RECORDS PROVIDED:

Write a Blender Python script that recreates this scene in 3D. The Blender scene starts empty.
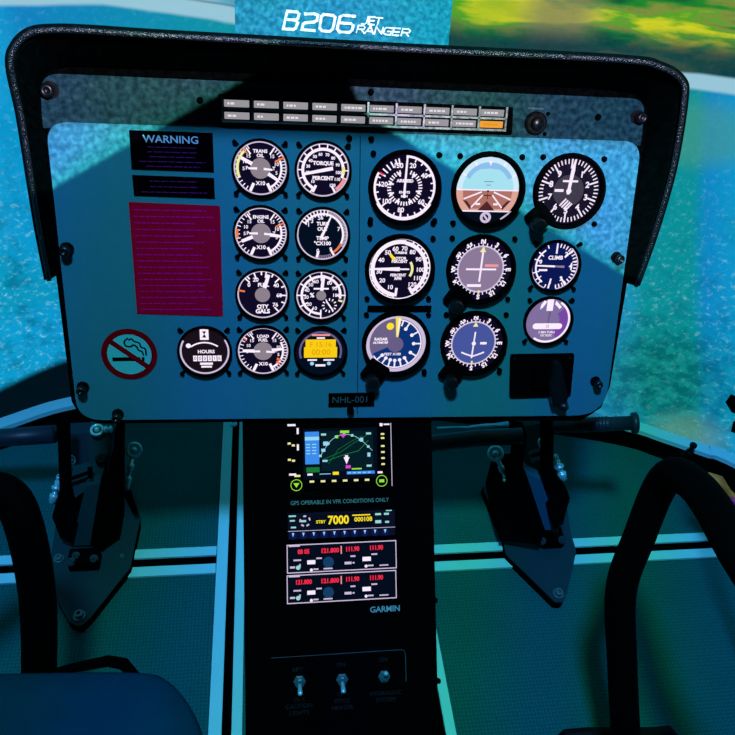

...

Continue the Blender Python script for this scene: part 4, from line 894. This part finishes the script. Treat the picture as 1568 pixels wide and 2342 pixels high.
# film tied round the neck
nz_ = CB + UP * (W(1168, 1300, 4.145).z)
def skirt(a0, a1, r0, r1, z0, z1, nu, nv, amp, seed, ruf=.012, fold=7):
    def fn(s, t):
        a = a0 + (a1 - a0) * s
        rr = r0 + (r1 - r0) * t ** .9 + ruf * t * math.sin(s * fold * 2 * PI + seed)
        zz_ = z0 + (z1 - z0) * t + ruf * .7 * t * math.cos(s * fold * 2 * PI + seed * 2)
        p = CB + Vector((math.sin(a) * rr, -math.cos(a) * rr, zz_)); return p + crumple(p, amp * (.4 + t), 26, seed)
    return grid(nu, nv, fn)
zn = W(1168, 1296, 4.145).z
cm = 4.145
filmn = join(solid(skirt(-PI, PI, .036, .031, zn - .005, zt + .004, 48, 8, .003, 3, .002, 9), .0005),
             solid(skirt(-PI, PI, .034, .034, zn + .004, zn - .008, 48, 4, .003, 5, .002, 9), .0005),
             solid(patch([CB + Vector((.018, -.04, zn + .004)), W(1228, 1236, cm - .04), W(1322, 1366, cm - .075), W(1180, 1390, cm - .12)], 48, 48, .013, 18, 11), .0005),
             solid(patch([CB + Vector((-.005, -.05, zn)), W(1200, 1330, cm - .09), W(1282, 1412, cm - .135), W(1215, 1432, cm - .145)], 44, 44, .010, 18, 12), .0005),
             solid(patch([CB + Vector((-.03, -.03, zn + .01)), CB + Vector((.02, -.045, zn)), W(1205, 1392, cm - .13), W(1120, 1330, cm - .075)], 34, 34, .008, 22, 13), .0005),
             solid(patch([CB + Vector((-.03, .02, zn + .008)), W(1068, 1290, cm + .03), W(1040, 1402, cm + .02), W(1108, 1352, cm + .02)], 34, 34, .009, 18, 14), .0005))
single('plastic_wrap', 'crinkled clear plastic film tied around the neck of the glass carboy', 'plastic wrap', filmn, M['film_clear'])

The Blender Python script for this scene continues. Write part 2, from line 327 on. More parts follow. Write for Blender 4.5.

---

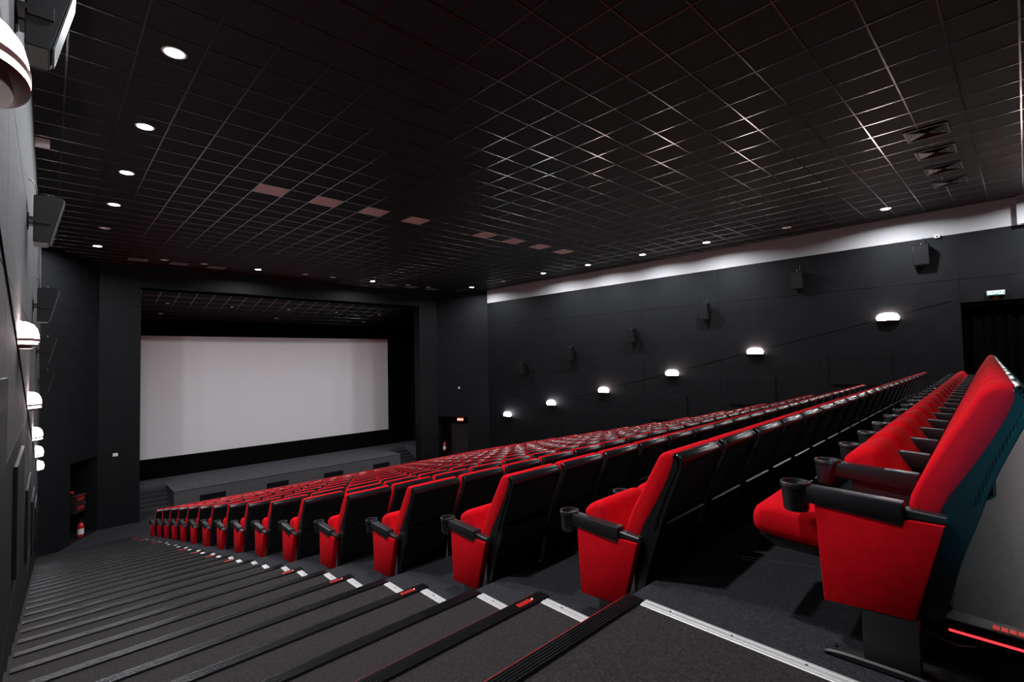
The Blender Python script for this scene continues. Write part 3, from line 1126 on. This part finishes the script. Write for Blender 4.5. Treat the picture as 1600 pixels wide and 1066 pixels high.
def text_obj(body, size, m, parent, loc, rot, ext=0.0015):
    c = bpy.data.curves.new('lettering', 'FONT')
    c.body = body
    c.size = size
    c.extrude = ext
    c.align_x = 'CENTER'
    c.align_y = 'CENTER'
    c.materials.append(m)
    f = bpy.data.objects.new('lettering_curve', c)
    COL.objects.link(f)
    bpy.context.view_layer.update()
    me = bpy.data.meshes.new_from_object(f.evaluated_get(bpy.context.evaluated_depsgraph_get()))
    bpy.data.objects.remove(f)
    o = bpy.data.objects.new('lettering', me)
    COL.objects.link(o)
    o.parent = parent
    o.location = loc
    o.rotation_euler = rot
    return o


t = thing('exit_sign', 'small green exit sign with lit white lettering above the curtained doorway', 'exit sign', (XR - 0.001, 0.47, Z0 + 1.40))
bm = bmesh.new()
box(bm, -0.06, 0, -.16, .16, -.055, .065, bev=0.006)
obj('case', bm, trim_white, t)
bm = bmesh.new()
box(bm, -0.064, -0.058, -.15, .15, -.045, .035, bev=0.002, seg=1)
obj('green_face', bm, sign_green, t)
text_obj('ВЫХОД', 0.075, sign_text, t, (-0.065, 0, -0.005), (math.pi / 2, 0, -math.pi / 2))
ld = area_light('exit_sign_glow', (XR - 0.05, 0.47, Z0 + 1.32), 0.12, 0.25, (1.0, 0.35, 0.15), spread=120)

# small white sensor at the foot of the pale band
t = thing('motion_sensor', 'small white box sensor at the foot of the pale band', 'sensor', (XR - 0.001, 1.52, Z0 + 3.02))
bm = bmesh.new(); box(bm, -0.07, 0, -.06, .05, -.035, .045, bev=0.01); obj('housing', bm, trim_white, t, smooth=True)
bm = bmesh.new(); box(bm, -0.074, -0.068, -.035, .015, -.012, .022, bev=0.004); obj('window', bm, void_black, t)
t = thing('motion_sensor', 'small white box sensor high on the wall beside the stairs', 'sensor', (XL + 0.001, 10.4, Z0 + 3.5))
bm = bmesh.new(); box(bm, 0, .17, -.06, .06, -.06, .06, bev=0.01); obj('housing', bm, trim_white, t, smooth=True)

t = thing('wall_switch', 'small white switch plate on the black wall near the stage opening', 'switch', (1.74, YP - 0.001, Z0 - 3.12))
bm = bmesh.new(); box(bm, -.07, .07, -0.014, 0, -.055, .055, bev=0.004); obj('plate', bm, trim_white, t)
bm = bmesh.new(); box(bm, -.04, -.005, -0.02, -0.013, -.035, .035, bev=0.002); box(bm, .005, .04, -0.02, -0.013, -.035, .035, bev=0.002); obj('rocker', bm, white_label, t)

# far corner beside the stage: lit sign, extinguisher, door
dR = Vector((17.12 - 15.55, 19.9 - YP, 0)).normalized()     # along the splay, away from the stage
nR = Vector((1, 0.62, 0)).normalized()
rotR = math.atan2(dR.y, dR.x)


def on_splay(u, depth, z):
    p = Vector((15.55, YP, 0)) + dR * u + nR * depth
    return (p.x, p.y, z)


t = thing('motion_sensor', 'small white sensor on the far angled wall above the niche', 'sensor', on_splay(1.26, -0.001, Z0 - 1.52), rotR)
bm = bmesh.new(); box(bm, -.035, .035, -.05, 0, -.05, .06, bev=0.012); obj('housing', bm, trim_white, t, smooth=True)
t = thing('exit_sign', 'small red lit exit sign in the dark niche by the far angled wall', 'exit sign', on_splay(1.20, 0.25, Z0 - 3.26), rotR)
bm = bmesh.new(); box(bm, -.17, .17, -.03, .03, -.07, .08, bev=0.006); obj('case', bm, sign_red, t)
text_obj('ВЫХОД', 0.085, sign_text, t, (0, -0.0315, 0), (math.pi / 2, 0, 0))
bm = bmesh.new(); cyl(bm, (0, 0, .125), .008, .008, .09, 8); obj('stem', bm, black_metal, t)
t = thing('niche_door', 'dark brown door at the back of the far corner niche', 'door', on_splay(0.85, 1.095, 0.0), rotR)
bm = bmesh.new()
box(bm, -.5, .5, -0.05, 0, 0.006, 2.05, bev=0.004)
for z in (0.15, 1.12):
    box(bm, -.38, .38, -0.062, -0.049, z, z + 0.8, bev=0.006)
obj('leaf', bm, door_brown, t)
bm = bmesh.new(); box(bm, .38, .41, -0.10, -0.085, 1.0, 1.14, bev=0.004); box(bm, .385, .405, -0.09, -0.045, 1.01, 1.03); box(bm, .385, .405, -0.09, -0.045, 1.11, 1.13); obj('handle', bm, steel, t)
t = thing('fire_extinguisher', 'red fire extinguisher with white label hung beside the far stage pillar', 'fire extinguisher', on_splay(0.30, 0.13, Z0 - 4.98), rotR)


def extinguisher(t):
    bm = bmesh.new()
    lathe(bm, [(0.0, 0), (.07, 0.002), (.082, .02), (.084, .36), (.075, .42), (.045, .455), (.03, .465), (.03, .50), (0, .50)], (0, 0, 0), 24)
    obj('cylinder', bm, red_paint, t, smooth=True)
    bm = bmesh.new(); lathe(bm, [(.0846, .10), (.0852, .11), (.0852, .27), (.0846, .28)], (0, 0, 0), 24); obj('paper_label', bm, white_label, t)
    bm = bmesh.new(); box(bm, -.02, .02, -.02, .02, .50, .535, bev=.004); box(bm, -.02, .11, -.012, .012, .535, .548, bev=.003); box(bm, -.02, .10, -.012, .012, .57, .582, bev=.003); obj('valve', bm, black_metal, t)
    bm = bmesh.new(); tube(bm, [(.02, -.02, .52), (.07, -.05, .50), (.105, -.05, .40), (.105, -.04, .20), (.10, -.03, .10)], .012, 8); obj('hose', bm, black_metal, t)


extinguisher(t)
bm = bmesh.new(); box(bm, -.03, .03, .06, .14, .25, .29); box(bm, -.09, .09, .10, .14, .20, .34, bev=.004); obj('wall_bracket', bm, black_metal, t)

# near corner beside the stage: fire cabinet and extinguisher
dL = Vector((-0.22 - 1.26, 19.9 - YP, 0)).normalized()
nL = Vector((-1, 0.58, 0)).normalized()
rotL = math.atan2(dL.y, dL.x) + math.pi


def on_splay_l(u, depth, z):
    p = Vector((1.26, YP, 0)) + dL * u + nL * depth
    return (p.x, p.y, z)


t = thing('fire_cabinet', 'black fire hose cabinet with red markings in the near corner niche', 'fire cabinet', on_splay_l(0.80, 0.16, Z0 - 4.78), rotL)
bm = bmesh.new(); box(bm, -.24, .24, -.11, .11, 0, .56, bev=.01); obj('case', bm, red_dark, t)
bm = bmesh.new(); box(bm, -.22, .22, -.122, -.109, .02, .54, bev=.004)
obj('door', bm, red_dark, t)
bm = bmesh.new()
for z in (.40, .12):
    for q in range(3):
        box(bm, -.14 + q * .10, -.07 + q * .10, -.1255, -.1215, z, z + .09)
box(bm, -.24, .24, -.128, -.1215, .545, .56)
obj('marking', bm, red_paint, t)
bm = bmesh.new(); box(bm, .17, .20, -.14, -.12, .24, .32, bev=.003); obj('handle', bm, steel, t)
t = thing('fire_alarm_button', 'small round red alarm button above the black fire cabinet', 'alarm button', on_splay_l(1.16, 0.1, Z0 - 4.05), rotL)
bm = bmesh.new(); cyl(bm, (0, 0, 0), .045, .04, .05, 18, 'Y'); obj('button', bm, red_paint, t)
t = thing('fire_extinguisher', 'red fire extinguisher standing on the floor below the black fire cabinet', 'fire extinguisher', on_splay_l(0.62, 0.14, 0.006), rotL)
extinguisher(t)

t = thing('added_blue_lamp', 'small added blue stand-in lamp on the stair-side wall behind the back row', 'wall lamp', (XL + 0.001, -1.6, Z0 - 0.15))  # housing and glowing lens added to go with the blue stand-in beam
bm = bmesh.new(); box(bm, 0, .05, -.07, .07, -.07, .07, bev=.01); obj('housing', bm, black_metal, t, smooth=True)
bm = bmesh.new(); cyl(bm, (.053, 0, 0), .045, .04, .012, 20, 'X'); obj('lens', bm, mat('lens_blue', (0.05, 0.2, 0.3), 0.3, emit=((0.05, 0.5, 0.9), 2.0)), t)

GOAL:
Only the number is required: the count of lines containing the word "pixels".

REPLY TO THE EXERCISE:
2